The following opinion is presented on-line for informational use only and does not replace the official version. (Mich Dept of Attorney General Web Site -



Opinion No. 5549

August 27, 1979


Construction contracts requiring payment of prevailing wages


Contracts on state projects requiring payment of prevailing wages


Contract requiring payment of prevailing wages

The statute requiring payment of prevailing wages to employees of contractors working on state projects applies only to contracts entered into as a result of competitive bidding.

The Honorable John A. Welborn

State Senator

Capitol Building

Lansing, Michigan 48909

Dear Sir:

You have requested my opinion concerning the impact of 1965 PA 166, MCLA 408.551 et seq; MSA 17.256(1) et seq, on the following fact situation:

'I have recently been contacted by a small businessman in my district who does repair work. In the past, he has done small repair jobs at various schools, and various state facilities.

He was then informed by one of his previous state customers, that he could continue to do repair work because he was not operating under a contract as required under Public Act 166 of 1965.

'He has no contracts with any of these facilities. They simply call him when something breaks down.

'My question is, does this type of activity fall under Act 166 of 1965 as amended by Act 100 of 1978? In other words, is this small businessman required to pay the prevailing wage if he does this type of work, or does the Act apply only to contracts which are let for bids?'

1965 PA 166, supra, Sec. 2 provides:

'Every contract executed between a contracting agency and a successful bidder as contractor and entered into pursuant to advertisement and invitation to bid for a state project which requires or involves the employment of construction mechanics, other than those subject to the jurisdiction of the state civil service commission, and which is sponsored or financed in whole or in part by the state shall contain an express term that the rates of wages and fringe benefits to be paid to each class of mechanics by the bidder and all of his subcontractors, shall not be less than the wage and fringe benefit rates prevailing in the locality in which the work is to be performed. . . .' (Emphasis added)

Section 1267 of the School Code of 1976, MCLA 380.1267; MSA 15.41267, states that a board of a school district, other than a school district of the first or second class, shall obtain competitive bids on all material and labor required for the construction of a new school building or an addition to an existing school building. There is no statutory requirement that a school district obtain competitive bids where a person performs small repair jobs at various schools.

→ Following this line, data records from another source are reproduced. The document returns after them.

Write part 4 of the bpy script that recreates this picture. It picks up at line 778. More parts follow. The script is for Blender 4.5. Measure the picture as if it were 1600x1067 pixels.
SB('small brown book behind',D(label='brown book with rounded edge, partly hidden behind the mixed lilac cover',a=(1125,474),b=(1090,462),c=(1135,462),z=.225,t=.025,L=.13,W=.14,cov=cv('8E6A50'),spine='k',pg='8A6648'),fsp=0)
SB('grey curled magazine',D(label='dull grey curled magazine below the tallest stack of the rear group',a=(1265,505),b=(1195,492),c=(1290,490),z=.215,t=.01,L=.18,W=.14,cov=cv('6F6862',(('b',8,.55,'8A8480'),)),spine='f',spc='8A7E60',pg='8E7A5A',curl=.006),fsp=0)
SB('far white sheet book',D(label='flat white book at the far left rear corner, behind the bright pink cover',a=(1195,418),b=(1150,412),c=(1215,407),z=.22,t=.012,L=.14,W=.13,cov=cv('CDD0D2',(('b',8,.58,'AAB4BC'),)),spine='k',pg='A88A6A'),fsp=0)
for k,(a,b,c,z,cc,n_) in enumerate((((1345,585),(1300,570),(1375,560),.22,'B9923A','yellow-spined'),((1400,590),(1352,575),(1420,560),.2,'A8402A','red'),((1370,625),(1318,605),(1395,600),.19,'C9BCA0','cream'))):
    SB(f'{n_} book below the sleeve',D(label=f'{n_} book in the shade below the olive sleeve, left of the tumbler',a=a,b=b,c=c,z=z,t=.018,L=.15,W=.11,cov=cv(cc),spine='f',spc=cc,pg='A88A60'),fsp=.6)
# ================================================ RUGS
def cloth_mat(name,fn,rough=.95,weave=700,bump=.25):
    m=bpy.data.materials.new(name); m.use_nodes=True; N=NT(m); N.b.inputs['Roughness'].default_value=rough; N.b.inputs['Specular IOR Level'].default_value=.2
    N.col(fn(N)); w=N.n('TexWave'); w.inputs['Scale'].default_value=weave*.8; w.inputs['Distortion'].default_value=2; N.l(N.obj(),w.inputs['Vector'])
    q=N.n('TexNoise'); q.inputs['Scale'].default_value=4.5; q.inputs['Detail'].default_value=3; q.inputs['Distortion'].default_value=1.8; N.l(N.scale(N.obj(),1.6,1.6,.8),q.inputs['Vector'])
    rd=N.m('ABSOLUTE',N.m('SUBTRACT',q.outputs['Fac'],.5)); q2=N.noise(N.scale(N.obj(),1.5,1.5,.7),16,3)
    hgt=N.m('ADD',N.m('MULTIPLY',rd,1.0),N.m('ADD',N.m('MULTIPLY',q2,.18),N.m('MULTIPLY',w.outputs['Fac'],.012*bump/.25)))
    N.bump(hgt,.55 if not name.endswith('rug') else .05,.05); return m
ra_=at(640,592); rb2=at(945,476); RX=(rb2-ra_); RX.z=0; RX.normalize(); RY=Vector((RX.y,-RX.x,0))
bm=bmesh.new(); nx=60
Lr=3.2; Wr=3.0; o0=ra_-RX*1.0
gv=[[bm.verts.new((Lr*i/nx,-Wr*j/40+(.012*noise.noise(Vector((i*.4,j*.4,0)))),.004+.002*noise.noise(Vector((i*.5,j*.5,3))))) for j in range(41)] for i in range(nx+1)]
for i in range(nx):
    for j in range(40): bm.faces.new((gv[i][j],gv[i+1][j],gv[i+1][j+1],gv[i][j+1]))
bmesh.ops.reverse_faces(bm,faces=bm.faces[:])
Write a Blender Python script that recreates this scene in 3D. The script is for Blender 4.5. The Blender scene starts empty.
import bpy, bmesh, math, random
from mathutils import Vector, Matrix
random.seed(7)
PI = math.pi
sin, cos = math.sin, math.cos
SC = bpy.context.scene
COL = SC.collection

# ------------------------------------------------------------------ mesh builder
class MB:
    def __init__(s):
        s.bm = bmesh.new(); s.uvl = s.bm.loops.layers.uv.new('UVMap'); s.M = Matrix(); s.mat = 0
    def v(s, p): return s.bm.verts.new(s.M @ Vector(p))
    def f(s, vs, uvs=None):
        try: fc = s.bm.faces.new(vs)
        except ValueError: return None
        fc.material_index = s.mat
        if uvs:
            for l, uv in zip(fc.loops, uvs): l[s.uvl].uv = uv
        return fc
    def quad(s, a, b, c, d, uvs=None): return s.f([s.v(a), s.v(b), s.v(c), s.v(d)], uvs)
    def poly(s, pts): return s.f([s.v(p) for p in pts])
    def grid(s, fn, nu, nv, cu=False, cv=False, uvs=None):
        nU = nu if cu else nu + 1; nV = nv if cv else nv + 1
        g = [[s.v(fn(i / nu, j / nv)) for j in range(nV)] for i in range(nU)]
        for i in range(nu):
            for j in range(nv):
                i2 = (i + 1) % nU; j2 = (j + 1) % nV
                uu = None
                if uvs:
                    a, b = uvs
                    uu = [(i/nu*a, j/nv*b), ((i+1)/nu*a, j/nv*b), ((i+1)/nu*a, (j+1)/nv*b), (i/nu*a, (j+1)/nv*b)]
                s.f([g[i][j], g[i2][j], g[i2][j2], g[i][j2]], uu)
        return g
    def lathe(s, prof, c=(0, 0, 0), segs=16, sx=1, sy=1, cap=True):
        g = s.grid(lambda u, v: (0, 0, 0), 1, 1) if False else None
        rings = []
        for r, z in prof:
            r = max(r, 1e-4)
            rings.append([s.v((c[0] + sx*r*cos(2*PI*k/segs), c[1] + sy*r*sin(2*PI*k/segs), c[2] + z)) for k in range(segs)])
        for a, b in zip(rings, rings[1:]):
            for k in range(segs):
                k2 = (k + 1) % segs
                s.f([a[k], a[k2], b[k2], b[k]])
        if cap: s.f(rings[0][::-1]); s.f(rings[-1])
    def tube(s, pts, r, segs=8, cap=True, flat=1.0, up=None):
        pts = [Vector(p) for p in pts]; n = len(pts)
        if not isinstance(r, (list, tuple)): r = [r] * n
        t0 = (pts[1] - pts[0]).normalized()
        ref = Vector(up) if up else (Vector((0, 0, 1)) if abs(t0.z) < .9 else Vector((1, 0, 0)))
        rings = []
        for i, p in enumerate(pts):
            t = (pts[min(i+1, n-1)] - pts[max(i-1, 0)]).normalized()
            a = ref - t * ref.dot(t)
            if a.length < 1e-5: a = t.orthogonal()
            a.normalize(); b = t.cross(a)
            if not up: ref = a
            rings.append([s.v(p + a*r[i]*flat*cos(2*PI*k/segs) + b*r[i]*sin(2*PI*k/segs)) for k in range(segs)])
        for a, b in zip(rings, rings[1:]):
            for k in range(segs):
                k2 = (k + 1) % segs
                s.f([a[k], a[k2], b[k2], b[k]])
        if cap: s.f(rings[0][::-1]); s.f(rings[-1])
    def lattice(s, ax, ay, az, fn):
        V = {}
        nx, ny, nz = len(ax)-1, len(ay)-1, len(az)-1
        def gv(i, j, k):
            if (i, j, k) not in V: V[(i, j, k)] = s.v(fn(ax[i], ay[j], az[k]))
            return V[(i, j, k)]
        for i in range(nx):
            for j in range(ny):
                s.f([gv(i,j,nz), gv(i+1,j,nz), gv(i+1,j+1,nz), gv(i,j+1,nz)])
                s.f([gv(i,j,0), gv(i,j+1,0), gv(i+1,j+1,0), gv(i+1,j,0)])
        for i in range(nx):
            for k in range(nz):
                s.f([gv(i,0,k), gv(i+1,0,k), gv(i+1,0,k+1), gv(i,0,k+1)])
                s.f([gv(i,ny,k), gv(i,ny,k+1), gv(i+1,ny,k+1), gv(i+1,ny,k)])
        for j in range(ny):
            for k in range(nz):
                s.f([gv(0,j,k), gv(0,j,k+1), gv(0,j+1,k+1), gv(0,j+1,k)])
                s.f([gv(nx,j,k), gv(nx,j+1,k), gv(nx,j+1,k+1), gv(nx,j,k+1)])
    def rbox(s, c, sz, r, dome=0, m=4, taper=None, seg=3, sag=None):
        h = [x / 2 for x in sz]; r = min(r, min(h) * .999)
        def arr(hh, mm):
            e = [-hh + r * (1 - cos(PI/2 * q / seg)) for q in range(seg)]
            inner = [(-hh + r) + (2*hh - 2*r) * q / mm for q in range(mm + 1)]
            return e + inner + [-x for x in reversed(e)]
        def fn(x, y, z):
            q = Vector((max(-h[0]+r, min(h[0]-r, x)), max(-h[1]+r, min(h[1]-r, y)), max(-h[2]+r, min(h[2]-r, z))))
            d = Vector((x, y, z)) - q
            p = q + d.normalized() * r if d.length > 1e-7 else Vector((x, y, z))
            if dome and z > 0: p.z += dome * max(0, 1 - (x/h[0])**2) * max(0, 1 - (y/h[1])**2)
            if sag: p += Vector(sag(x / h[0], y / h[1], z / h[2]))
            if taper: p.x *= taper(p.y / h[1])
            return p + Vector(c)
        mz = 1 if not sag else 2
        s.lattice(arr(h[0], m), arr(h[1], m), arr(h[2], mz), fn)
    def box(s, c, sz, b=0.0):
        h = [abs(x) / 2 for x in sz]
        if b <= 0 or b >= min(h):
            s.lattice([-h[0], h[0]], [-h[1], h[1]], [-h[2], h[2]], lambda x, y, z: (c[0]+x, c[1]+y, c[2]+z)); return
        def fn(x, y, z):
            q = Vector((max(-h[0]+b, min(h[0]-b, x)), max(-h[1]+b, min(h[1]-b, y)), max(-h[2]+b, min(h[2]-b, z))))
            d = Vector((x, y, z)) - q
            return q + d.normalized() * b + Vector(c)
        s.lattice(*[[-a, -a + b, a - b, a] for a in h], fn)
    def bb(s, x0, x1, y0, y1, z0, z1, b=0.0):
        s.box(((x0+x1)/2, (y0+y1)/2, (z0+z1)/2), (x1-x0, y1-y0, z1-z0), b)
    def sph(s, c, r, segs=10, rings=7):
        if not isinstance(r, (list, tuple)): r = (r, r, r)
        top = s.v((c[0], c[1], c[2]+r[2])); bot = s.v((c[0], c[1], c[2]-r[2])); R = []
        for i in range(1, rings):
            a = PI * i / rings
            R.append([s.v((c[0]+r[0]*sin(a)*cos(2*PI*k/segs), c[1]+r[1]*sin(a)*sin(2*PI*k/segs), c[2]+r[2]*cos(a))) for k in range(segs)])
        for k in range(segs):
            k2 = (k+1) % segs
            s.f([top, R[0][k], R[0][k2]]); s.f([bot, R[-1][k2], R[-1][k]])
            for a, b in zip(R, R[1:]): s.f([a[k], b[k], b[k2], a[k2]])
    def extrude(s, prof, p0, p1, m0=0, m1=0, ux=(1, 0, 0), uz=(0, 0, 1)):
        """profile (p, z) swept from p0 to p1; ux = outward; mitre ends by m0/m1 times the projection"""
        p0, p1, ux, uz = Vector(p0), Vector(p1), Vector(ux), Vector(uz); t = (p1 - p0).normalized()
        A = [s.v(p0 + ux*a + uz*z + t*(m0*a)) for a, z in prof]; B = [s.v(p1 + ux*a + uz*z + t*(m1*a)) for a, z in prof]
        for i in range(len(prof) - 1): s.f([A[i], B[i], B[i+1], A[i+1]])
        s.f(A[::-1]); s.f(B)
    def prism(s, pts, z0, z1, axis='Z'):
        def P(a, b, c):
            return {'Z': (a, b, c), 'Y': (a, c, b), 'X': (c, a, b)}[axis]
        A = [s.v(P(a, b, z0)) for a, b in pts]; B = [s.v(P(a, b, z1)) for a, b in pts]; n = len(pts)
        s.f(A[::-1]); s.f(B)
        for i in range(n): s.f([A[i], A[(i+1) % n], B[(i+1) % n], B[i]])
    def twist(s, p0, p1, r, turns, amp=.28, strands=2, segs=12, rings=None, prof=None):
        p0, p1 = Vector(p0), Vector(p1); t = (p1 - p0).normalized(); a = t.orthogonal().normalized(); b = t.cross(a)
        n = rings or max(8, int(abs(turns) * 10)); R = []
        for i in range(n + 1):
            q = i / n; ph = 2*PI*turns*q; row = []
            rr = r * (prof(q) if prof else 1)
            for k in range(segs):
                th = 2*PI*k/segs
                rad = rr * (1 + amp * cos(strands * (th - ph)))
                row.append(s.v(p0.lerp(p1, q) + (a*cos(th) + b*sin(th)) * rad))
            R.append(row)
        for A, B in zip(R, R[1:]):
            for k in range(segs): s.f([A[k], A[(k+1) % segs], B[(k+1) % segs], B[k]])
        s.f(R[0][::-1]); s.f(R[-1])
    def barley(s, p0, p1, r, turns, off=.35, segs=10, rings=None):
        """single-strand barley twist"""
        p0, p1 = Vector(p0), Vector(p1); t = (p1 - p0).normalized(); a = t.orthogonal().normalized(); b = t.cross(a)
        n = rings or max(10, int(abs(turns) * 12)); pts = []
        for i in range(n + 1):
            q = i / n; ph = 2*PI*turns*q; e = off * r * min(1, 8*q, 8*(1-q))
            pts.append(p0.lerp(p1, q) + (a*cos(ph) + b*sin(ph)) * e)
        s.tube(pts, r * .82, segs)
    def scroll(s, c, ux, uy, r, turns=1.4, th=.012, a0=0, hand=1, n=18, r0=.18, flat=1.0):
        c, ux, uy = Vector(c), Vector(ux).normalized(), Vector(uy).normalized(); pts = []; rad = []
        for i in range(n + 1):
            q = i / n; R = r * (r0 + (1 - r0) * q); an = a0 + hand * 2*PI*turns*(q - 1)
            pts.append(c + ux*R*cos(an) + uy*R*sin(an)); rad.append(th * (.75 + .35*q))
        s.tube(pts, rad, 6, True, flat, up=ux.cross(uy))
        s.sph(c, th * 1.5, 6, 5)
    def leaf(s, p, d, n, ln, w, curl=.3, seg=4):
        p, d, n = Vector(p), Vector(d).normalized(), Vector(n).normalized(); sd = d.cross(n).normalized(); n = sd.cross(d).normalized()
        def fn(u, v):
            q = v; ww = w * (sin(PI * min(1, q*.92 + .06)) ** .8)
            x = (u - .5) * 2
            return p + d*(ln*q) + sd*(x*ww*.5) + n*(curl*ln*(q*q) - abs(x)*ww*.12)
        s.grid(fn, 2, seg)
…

Where the language of the statute is plain and unambiguous, no interpretation is necessary. Acme Messenger Service Co v Unemployment Compensation Commission, 306 Mich 704, 11 NW2d 296 (1943); Ypsilanti Police Officers Association v Eastern Michigan University, 62 Mich App 87, 233 NW2d 497 (1975). The above quoted statutory language makes it abundantly clear that 1965 PA 166, supra, only applies to contracts entered into pursuant to the competitive bidding process.

It is, therefore, my opinion that where a person enters into a contract pursuant to competitive bidding, he must pay the prevailing wage required by the statute. However, 1965 PA 166, as amended by 1978 PA 100, supra, only applies to contracts entered into as a result of competitive bidding.